Data extract:
[Begin]
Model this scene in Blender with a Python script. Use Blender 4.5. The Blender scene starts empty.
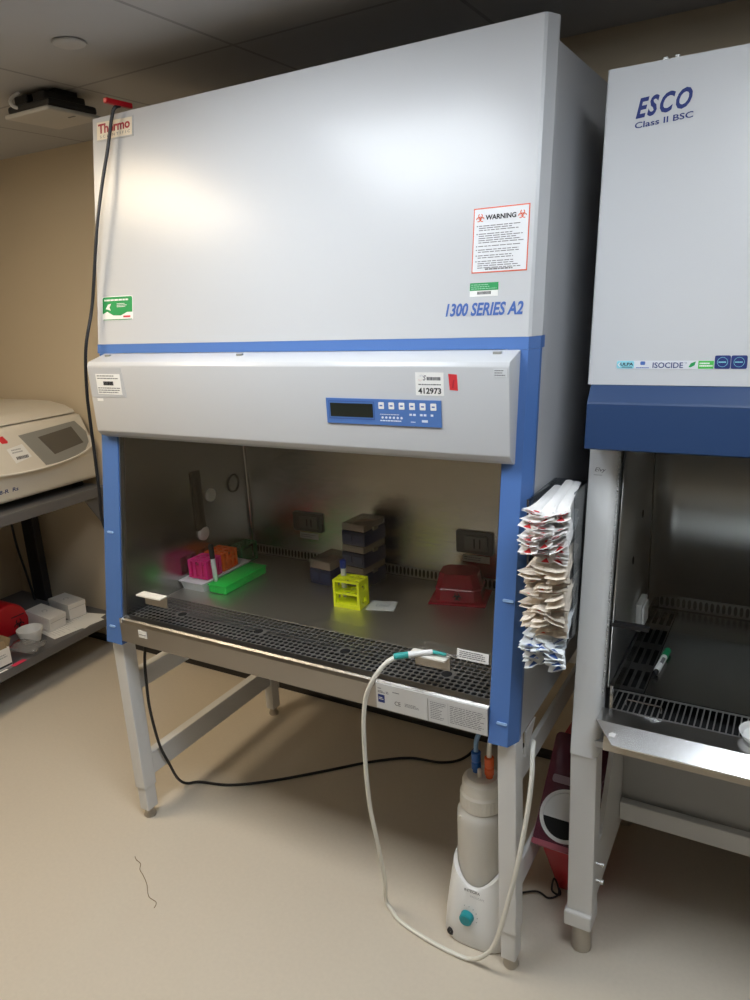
import bpy, bmesh, math, random
from mathutils import Vector, Matrix
random.seed(7)
S = bpy.context.scene
COL = S.collection
PI = math.pi

# ------------------------------------------------------------------ materials
def mat(name, col, rough=.5, metal=0., spec=.5, bump=0., bscale=200., var=0., vscale=6., trans=0., coat=0., emit=None, estr=0., stretch=None, aniso=0., alpha=1.):
    m = bpy.data.materials.new(name); m.use_nodes = True
    nt = m.node_tree; N = nt.nodes; L = nt.links
    b = N['Principled BSDF']
    b.inputs['Base Color'].default_value = (*col, 1)
    b.inputs['Roughness'].default_value = rough
    b.inputs['Metallic'].default_value = metal
    b.inputs['Specular IOR Level'].default_value = spec
    b.inputs['Transmission Weight'].default_value = trans
    b.inputs['Coat Weight'].default_value = coat
    b.inputs['Anisotropic'].default_value = aniso
    b.inputs['Alpha'].default_value = alpha
    if emit:
        b.inputs['Emission Color'].default_value = (*emit, 1); b.inputs['Emission Strength'].default_value = estr
    if bump or var:
        tc = N.new('ShaderNodeTexCoord'); mp = N.new('ShaderNodeMapping')
        L.new(tc.outputs['Object'], mp.inputs['Vector'])
        if stretch: mp.inputs['Scale'].default_value = stretch
        if bump:
            n = N.new('ShaderNodeTexNoise'); n.inputs['Scale'].default_value = bscale; n.inputs['Detail'].default_value = 3
            L.new(mp.outputs[0], n.inputs['Vector'])
            bp = N.new('ShaderNodeBump'); bp.inputs['Strength'].default_value = bump; bp.inputs['Distance'].default_value = .001
            L.new(n.outputs['Fac'], bp.inputs['Height']); L.new(bp.outputs[0], b.inputs['Normal'])
        if var:
            n2 = N.new('ShaderNodeTexNoise'); n2.inputs['Scale'].default_value = vscale; n2.inputs['Detail'].default_value = 5
            L.new(tc.outputs['Object'], n2.inputs['Vector'])
            mx = N.new('ShaderNodeMix'); mx.data_type = 'RGBA'
            mx.inputs['A'].default_value = (*[c*(1-var) for c in col], 1); mx.inputs['B'].default_value = (*[min(1, c*(1+var)) for c in col], 1)
            L.new(n2.outputs['Fac'], mx.inputs['Factor']); L.new(mx.outputs['Result'], b.inputs['Base Color'])
    return m

def clear_mat(name, tint, refl_rough=.03, ior=1.45, solid=0., solid_col=(1, 1, 1)):
    """thin clear sheet: tinted see-through layer under a fresnel reflection, with an optional milky share"""
    m = bpy.data.materials.new(name); m.use_nodes = True
    nt = m.node_tree; N = nt.nodes; L = nt.links
    N.remove(N['Principled BSDF']); out = N['Material Output']
    t = N.new('ShaderNodeBsdfTransparent'); t.inputs['Color'].default_value = (*tint, 1)
    g = N.new('ShaderNodeBsdfGlossy'); g.inputs['Roughness'].default_value = refl_rough
    # same reflectance from either side of a thin sheet (Schlick)
    lw = N.new('ShaderNodeLayerWeight'); lw.inputs['Blend'].default_value = .5
    pw = N.new('ShaderNodeMath'); pw.operation = 'POWER'; pw.inputs[1].default_value = 5; L.new(lw.outputs['Facing'], pw.inputs[0])
    f0 = ((ior-1)/(ior+1))**2
    f = N.new('ShaderNodeMath'); f.operation = 'MULTIPLY_ADD'; f.inputs[1].default_value = 1-f0; f.inputs[2].default_value = f0; L.new(pw.outputs[0], f.inputs[0])
    mx = N.new('ShaderNodeMixShader'); L.new(f.outputs[0], mx.inputs[0])
    base = t
    if solid:
        d = N.new('ShaderNodeBsdfDiffuse'); d.inputs['Color'].default_value = (*solid_col, 1)
        m2 = N.new('ShaderNodeMixShader'); m2.inputs[0].default_value = solid
        L.new(t.outputs[0], m2.inputs[1]); L.new(d.outputs[0], m2.inputs[2]); base = m2
    L.new(base.outputs[0], mx.inputs[1]); L.new(g.outputs[0], mx.inputs[2]); L.new(mx.outputs[0], out.inputs['Surface'])
    return m

M = {}
M['white_paint'] = mat('white_paint', (.55, .56, .575), .26, spec=.38, bump=.08, bscale=350)
M['post_white'] = mat('post_white', (.78, .79, .79), .4, bump=.05)
M['side_paint'] = mat('side_paint', (.50, .51, .53), .5, bump=.1, bscale=350)
M['blue'] = mat('blue_trim', (.078, .178, .46), .4)
M['navy'] = mat('navy_band', (.012, .042, .125), .45)
M['steel'] = mat('brushed_steel', (.50, .48, .455), .33, 1., bump=.15, bscale=60, stretch=(.6, 22, 22))
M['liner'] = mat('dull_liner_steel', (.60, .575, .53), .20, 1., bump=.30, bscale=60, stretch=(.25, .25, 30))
M['deck_steel'] = mat('deck_steel', (.68, .655, .61), .36, .95, bump=.30, bscale=60, stretch=(.25, 30, .25))
M['sill_steel'] = mat('sill_steel', (.40, .385, .365), .30, 1., bump=.15, bscale=60, stretch=(.3, 30, 30))
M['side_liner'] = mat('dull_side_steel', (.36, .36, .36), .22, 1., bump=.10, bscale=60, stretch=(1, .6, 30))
M['dark_liner'] = mat('dark_liner', (.24, .24, .235), .35, 1.)
M['bright_steel'] = mat('bright_steel', (.74, .74, .74), .22, 1., bump=.06, bscale=60, stretch=(.6, 22, 22))
M['dark_steel'] = mat('dark_steel', (.05, .05, .05), .5, 1.)
M['grille'] = mat('grille_steel', (.42, .41, .40), .42, .8)
M['cavity'] = mat('cavity', (.008, .008, .009), .8)
M['stand'] = mat('stand_paint', (.70, .70, .69), .45, bump=.05)
M['foot'] = mat('foot_metal', (.52, .48, .42), .35, .8)
M['glass'] = clear_mat('sash_glass', (.955, .96, .955), .02, 1.5)
M['acrylic'] = clear_mat('acrylic', (.70, .72, .74), .05, 1.49)
M['smoke_red'] = clear_mat('smoky_red_lid', (.50, .24, .30), .12, 1.5, .45, (.24, .06, .10))
M['clear_lid'] = clear_mat('clear_lid', (.75, .74, .72), .15, 1.4, .35, (.62, .55, .48))
M['bag'] = clear_mat('cloudy_plastic', (.8, .8, .8), .2, 1.4, .25, (.45, .45, .45))
M['black'] = mat('black_rubber', (.012, .012, .014), .45)
M['black_gloss'] = mat('black_gloss', (.01, .01, .012), .15)
M['lcd'] = mat('lcd', (.02, .024, .02), .2)
M['white_plastic'] = mat('white_plastic', (.82, .82, .81), .35)
M['paper'] = mat('paper_label', (.82, .82, .80), .6)
M['paperW'] = mat('white_paper', (.86, .85, .83), .8, var=.06, vscale=40)
M['paperT'] = mat('tan_paper', (.74, .66, .56), .8, var=.10, vscale=40)
M['paperB'] = mat('pale_blue_paper', (.78, .82, .84), .8, var=.06, vscale=40)
M['grey_label'] = mat('grey_label', (.62, .62, .61), .5)
M['ink'] = mat('black_ink', (.015, .015, .018), .6)
M['grey_ink'] = mat('grey_ink', (.16, .16, .17), .6)
M['faint_ink'] = mat('faint_ink', (.6, .6, .6), .6)
M['mid_ink'] = mat('mid_ink', (.20, .19, .19), .6)
M['pale_ink'] = mat('pale_ink', (.42, .42, .43), .6)
M['red_ink'] = mat('red_ink', (.62, .03, .04), .6)
M['red_dark'] = mat('dark_red_ink', (.40, .015, .03), .5)
M['orange_ink'] = mat('orange_red_ink', (.72, .12, .05), .6)
M['navy_ink'] = mat('navy_ink', (.007, .022, .15), .5)
M['blue_ink'] = mat('blue_ink', (.05, .125, .40), .5)
M['green_ink'] = mat('green_ink', (.01, .30, .08), .5)
M['green_light'] = mat('leaf_green_ink', (.06, .48, .07), .5)
M['cyan_ink'] = mat('cyan_ink', (.25, .62, .72), .5)
M['orange_tape'] = mat('orange_tape', (.85, .35, .02), .5)
M['gold'] = mat('cream_label', (.80, .72, .58), .45)
M['floor'] = mat('vinyl_floor', (.645, .58, .48), .42, bump=.04, bscale=60, var=.05, vscale=90)
M['wall'] = mat('beige_wall', (.62, .53, .39), .8, bump=.05, bscale=150)
M['room_white'] = mat('off_white_wall', (.42, .37, .30), .8)
M['base_black'] = mat('black_base', (.02, .018, .016), .5)
M['bench'] = mat('grey_bench', (.125, .125, .13), .45, var=.05, vscale=30)
M['cream'] = mat('cream_plastic', (.70, .66, .58), .4)
M['cream_highlight'] = mat('cream_highlight', (.78, .75, .69), .35)
M['panel_grey'] = mat('panel_grey', (.27, .27, .25), .4)
M['screen'] = mat('grey_screen', (.11, .10, .085), .25)
M['red_plastic'] = mat('red_plastic', (.52, .008, .016), .35)
M['bin_red'] = mat('bin_red', (.50, .02, .03), .35)
M['tub_red'] = clear_mat('red_clear_plastic', (.75, .10, .14), .15, 1.45, .6, (.62, .05, .08))
M['card'] = mat('white_card', (.76, .75, .73), .7)
M['box_brown'] = mat('brown_board', (.25, .18, .10), .8)
M['bottle'] = mat('frosted_bottle', (.62, .60, .55), .45, var=.03)
M['cap_white'] = mat('cap_white', (.74, .71, .64), .45)
M['teal'] = mat('teal_plastic', (.01, .28, .32), .35)
M['teal_soft'] = mat('teal_rubber', (.03, .36, .34), .5)
M['connector_blue'] = mat('connector_blue', (.015, .13, .50), .35)
M['connector_orange'] = mat('connector_orange', (.80, .13, .02), .4)
M['tube_clear'] = mat('silicone_tube', (.76, .75, .68), .35)
M['tube_blue'] = mat('blue_tube', (.20, .36, .58), .35)
M['pink'] = mat('pink_plastic', (.92, .012, .25), .4)
M['orange'] = mat('orange_plastic', (1., .14, .01), .4)
M['dark_green'] = mat('dark_green_plastic', (.01, .22, .07), .4)
M['green'] = mat('green_plastic', (.01, .62, .08), .4)
M['yellow'] = mat('yellow_plastic', (.92, 1., .012), .4)
M['tip_blue'] = mat('tip_box_blue', (.010, .017, .07), .4)
M['tips'] = mat('tips', (.62, .30, .22), .5)
M['cap_blue'] = mat('cap_blue', (.015, .04, .30), .4)
M['handle_tan'] = mat('handle_tan', (.62, .56, .46), .4)

def ceiling_material():
    m = mat('ceiling_tiles', (.40, .40, .41), .85, bump=.05, bscale=120)
    nt = m.node_tree; N = nt.nodes; L = nt.links; b = N['Principled BSDF']
    tc = N.new('ShaderNodeTexCoord'); sp = N.new('ShaderNodeSeparateXYZ'); L.new(tc.outputs['Object'], sp.inputs[0])
    outs = []
    for k, off in (('X', .21), ('Y', -.332)):
        a = N.new('ShaderNodeMath'); a.operation = 'ADD'; a.inputs[1].default_value = off + 61*10; L.new(sp.outputs[k], a.inputs[0])
        d = N.new('ShaderNodeMath'); d.operation = 'DIVIDE'; d.inputs[1].default_value = .61; L.new(a.outputs[0], d.inputs[0])
        fr = N.new('ShaderNodeMath'); fr.operation = 'FRACT'; L.new(d.outputs[0], fr.inputs[0])
        s = N.new('ShaderNodeMath'); s.operation = 'SUBTRACT'; s.inputs[1].default_value = .5; L.new(fr.outputs[0], s.inputs[0])
        ab = N.new('ShaderNodeMath'); ab.operation = 'ABSOLUTE'; L.new(s.outputs[0], ab.inputs[0])
        g = N.new('ShaderNodeMath'); g.operation = 'GREATER_THAN'; g.inputs[1].default_value = .5-.009; L.new(ab.outputs[0], g.inputs[0])
        outs.append(g)
    mxm = N.new('ShaderNodeMath'); mxm.operation = 'MAXIMUM'; L.new(outs[0].outputs[0], mxm.inputs[0]); L.new(outs[1].outputs[0], mxm.inputs[1])
    mx = N.new('ShaderNodeMix'); mx.data_type = 'RGBA'
    mx.inputs['A'].default_value = (.40, .40, .41, 1); mx.inputs['B'].default_value = (.26, .26, .265, 1)
    L.new(mxm.outputs[0], mx.inputs['Factor']); L.new(mx.outputs['Result'], b.inputs['Base Color'])
    return m
M['ceiling'] = ceiling_material()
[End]
Required task: From the first line above through the line containing "PI = math.pi", copy everything exactly, without the pictures.

Result below:
Model this scene in Blender with a Python script. Use Blender 4.5. The Blender scene starts empty.
import bpy, bmesh, math, random
from mathutils import Vector, Matrix
random.seed(7)
S = bpy.context.scene
COL = S.collection
PI = math.pi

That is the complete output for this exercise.